The magic is back again: Mel Gibson and Danny Glover will reunite for Lethal Weapon 5.
They’re still too old for this sh—. Nearly 40 years after Riggs and Murtaugh teamed up in 1987’s Lethal Weapon, franchise star Mel Gibson confirmed the long-gestating fifth and final installment of the buddy cop series is officially happening. Gibson has been attached to direct Lethal Weapon 5 since taking the reins from longtime Lethal director Richard Donner, who helmed the first four films and was developing the final sequel when he died in July 2021 at age 91.
“I’m going to direct the fifth film in the Lethal Weapon series. Richard Donner, who did the other four, sadly passed away, and he was a good friend. He kind of tasked me with carrying the flag home on this one so it’ll be an honor for me to do that,” Gibson said during an appearance on Steven Oxley’s podcast. “He had gone a fair way with the screenplay, so we’ve used what was there and we kept poking at it. I’m pretty happy with it.”
Gibson, 68, described Lethal Weapon 5 as “funny, but it’s pretty serious too,” adding it “tackles a couple of hard issues.” Plot details remain locked away inside an LAPD evidence locker, but the tentatively-titled Lethal Finale — which has been in various stages of development since 2007 — will reunite the dysfunctional duo of Martin Riggs (Gibson) and Roger Murtaugh (Danny Glover). Donner’s version was to be “dark” and “end [Lethal Weapon] on an emotional note,” Donner revealed in 2018.
Channing Gibson, who wrote 1998’s Lethal Weapon 4, penned that version of the script. By 2021, the script was reworked by Richard Wenk (the Denzel Washington-starring Equalizer trilogy, Jack Reacher: Never Go Back), and in 2023, it was reported that Edge of Tomorrow and Ford v Ferrari scribe Jez Butterworth — who sent off Harrison Ford’s aged adventurer in 2023’s Indiana Jones and the Dial of Destiny — wrote the latest script.

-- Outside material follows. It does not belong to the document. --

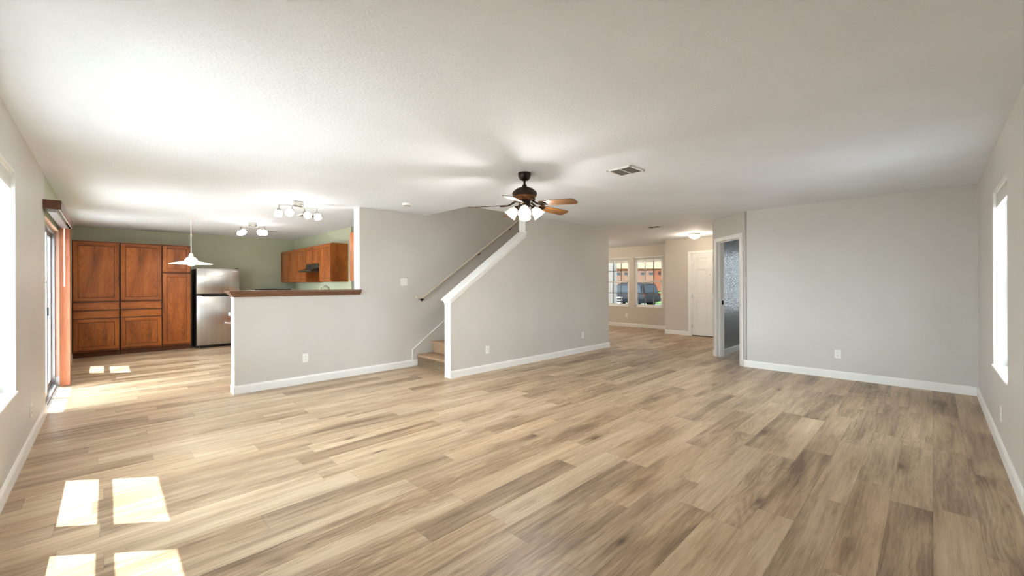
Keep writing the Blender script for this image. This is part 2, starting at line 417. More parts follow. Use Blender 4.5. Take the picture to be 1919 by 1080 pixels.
wall_y('wall_kitchen_return', 7.896, 8.02, XK + .125, 7.27, 0, H, [], 'grey', 'grey return wall beside the kitchen upper cabinets')
boxes('wall_half', [(XH0, XC, YH, YH2, 0, 1.165)], 'grey', kind=S, label='grey half wall between living room and kitchen', cat='wall')
boxes('wall_middle', [(XC, 7.27, YH, YH2, 0, 5.0)], 'grey', kind=S, label='grey full height wall with the light switch, beside the stairs', cat='wall')
bm = NB(); add_prism(bm, [(XS0, 0), (7.27, 0), (7.27, H), (XSF, H), (XSF, 2.105), (XS0, 1.062)], 'y', YS, YS2)
obj('wall_stairs', bm, 'grey', kind=S, label='grey wall enclosing the stairs with a sloped white capped top', cat='wall')
boxes('wall_stairs_end', [(7.27, XS1, YS, 9.0, 0, H)], 'grey', kind=S, label='grey end wall of the stair enclosure by the foyer', cat='wall')
boxes('wall_stairwell', [(XO - .12, 7.27, YS - .13, YS, H + .22, 5.0), (XO - .12, XO, YS, YH, H + .22, 5.0), (7.27, 7.4, YS - .13, YH2, H + .22, 5.0), (XO - .12, 7.4, YS - .13, YH2, 5.0, 5.1)],
      'grey', kind=S, label='upper walls of the stairwell above the ceiling opening', cat='wall')
# diagonal door wall
DG = Matrix.Translation((7.135, 2.066, 0)) @ Matrix.Rotation(PI / 4, 4, 'Z')
def diag(name, lst, mats, **kw):
    bm = NB()
    for b in lst: add_box(bm, *b)
    bmesh.ops.transform(bm, matrix=DG, verts=bm.verts[:]); return obj(name, bm, mats, **kw)
D0, D1, DZ = .12, .88, 2.04
diag('wall_diagonal', [(0, D0 - .018, -.115, 0, 0, H), (D1 + .018, 1.0, -.115, 0, 0, H), (D0 - .018, D1 + .018, -.115, 0, DZ + .018, H)], 'grey', kind=S,
     label='short angled grey wall holding the open doorway', cat='wall')
wall_y('wall_hall', 2.665, 2.773, 7.86, XE, 0, H, [], 'bath', 'dark grey textured wall seen through the open doorway')
boxes('wall_hall_face', [(7.842, XE, 2.773, 2.785, 0, H)], 'grey', kind=S, label='foyer side of the wall past the angled doorway', cat='wall')
wall_x('wall_entry', XE, XE + .13, YR, 4.896, 0, H, [FD, BW], 'tan', 'grey wall around the white front door')
boxes('wall_entry_return', [(XE + .13, XF, 4.766, 4.896, 0, H)], 'tan', kind=S, label='short return wall between front door and front windows', cat='wall')
wall_x('wall_front', XF, XF + T, 4.766, 9.0, 0, H, [FW1, FW2], 'tan', 'grey wall with two divided windows onto the street')
wall_y('wall_front_side', 9.0, 9.13, 7.27, XO_, 0, H, [], 'tan', 'side wall of the front room')

# ------------------------------------------------------------------ trim
BP = [(0, 0), (.014, 0), (.014, .082), (.008, .1), (0, .104)]
def base(name, path, label, mat='trim'):
    bm = NB(); add_sweep(bm, path, BP); return obj(name, bm, mat, kind=S, label=label, cat='baseboard')
base('baseboard_left', [(XL, DL[0]), (XL, YR), (1.0, YR)][::-1][:0] or [(XL, YR), (XL, DL[0])][::-1], 'white baseboard under the left window')
base('baseboard_right', [(XL, YR), (XW, YR)], 'white baseboard along the right wall')
base('baseboard_far', [(XW, YR + .014), (XW, 2.066), (XW + .05 * .7071, 2.066 + .05 * .7071)], 'white baseboard along the far blank wall')
base('baseboard_half', [(3.478, YH), (XH0, YH), (XH0, YH2)][::-1] if False else [(3.478, YH), (XH0, YH), (XH0, YH2)][::-1][::-1], 'white baseboard around the half wall')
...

In 2020, producer Dan Lin of Rideback (the Lethal Weapon TV series, Godzilla x Kong: The New Empire) confirmed “the original cast is coming back” for the at-the-time Donner-directed sequel. “The story itself is very personal to him,” Lin told THR. “Mel and Danny are ready to go, so it’s about the script.”
Franchise creator Shane Black, who wrote the original Lethal Weapon and co-wrote the story for the 1989 sequel, revealed in 2016 he wrote an unused 62-page treatment for a final Lethal Weapon movie about “an older Riggs and Murtaugh in New York City during the worst blizzard in East coast history, fighting a team of expert Blackwater guys from Afghanistan that’s smuggling antiquities.”
“I didn’t wanna do what people do when they’re trying to transition which is, they sorta put the two older guys in the movie, but really it’s about their son! And he’s gonna take over and we’re gonna do a spinoff,” Black told The Playlist at the time. “F— that: If they’re gonna be in the movie, they’re gonna be in the movie — I don’t care how old they are.”